Companies Act Legislative Committee's main conclusions

25 October 2016

BI has played an important role in the Companies Act Legislative Committee. Tore Bråthen and Stine Winger Minde presented the main points of the day right after the report was handed over to the Minister of Industry

Tore Bråthen

Friday the 21st of October at 12.00, two important law reports were handed over to the Minister of Industry: the Companies Act Act legislative committee's report and the Foundation legislative committee's report. Employees from BI have played important roles in both legislative committees.

PhD Candidate Inger Julie Aasland has been a member of the Foundation legislative committee, while Professor Tore Bråthen has been head of: the Companies Act Act legislative committee, and assistant professor Stine Winger Minde has been secretary for the latter committee.

- This has been work around the clock since early winter, Tore Bråthen said about his role as chairman of the committee.

- This means that BI has been heavily involved in two of the main legislative committees for the business sector in the past year, he continued.

Following the presentation, the Department of jurisprudence arranged a presentation of the Companies Act legislation committee's report, which was preceded by Bråthen and Winger Minde.
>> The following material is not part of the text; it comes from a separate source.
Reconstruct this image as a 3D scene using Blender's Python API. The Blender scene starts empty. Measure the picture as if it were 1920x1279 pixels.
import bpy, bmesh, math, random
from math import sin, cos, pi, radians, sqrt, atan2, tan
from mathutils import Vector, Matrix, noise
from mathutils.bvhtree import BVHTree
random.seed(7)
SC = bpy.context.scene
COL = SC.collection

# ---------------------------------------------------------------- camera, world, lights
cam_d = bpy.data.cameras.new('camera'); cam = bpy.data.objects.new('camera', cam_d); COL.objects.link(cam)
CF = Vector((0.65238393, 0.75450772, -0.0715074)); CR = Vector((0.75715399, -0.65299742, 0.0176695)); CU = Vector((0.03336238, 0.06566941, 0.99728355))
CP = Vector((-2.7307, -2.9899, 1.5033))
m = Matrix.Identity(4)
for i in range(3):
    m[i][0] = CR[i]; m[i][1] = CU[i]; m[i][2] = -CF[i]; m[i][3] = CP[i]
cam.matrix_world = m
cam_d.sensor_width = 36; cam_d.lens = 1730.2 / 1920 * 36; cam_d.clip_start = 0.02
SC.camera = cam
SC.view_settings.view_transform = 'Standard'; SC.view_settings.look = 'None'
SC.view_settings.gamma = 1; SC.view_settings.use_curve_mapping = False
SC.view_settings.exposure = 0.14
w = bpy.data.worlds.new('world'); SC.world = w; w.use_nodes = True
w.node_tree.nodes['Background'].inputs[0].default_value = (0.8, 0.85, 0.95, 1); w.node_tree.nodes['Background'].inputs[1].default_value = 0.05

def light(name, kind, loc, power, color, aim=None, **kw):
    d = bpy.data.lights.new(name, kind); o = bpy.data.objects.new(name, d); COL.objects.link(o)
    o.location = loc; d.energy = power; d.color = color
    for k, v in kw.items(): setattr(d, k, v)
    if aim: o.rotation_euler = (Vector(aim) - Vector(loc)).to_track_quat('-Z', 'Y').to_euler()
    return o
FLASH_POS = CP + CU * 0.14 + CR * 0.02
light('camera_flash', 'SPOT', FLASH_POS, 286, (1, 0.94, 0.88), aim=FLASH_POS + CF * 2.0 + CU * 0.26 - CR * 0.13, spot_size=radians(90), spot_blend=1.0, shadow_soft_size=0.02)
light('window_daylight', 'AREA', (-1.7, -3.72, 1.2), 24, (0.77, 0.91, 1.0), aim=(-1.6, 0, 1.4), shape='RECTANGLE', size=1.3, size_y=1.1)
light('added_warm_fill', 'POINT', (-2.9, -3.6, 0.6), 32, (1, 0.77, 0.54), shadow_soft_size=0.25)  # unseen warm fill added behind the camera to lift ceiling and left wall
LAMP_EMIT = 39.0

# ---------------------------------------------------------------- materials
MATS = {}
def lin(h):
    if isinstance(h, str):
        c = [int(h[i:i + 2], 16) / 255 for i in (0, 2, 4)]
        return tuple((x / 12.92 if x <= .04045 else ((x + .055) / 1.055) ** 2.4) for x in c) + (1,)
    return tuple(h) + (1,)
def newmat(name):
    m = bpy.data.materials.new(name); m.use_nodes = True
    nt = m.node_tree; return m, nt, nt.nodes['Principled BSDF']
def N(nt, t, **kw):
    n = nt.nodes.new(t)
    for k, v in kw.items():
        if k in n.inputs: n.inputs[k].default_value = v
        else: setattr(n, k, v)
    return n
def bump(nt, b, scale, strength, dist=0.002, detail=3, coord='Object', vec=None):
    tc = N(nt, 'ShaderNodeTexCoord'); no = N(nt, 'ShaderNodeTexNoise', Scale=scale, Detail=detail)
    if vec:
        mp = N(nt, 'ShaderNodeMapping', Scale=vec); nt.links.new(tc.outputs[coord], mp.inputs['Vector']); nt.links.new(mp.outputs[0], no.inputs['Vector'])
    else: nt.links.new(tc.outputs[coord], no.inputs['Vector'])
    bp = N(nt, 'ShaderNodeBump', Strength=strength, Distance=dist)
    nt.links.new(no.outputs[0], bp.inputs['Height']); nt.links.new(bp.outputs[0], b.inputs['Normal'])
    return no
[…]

The main points from the report, which was made public today:
• Significant changes in the Companies Acts § 3-8 on agreements between the company and shareholders or members of the company's board.
• The requirement for minimum share capital is reduced from 30 000 to 1 NOK.
• The Board's duty to act on loss of equity will be simplified and clarified.
• Room for increased use of electronic solutions
• Request for a variety of special certifications are revoked. In addition, it is proposed that a legal and financial institution can verify some of the special certifications.
• Corporations no longer need to decide to opt out of audit. Current thresholds for audit requirements are proposed to continue.
• The requirement for audit of the parent company is revoked, provided that the parent company meets the conditions for audit exemption and the threshold values of the overall Group is considered.
• The retention period for company documentation is reduced to five years.
• Simplified rules for companies where all shareholders are board members. In a number of cases, the general meeting shall be able to make decisions without the board's prior proposal.
• The Committee proposed no reversal of the simplifications of the Companies Act that entered into force on July 1st, 2013, but proposed some adjustments.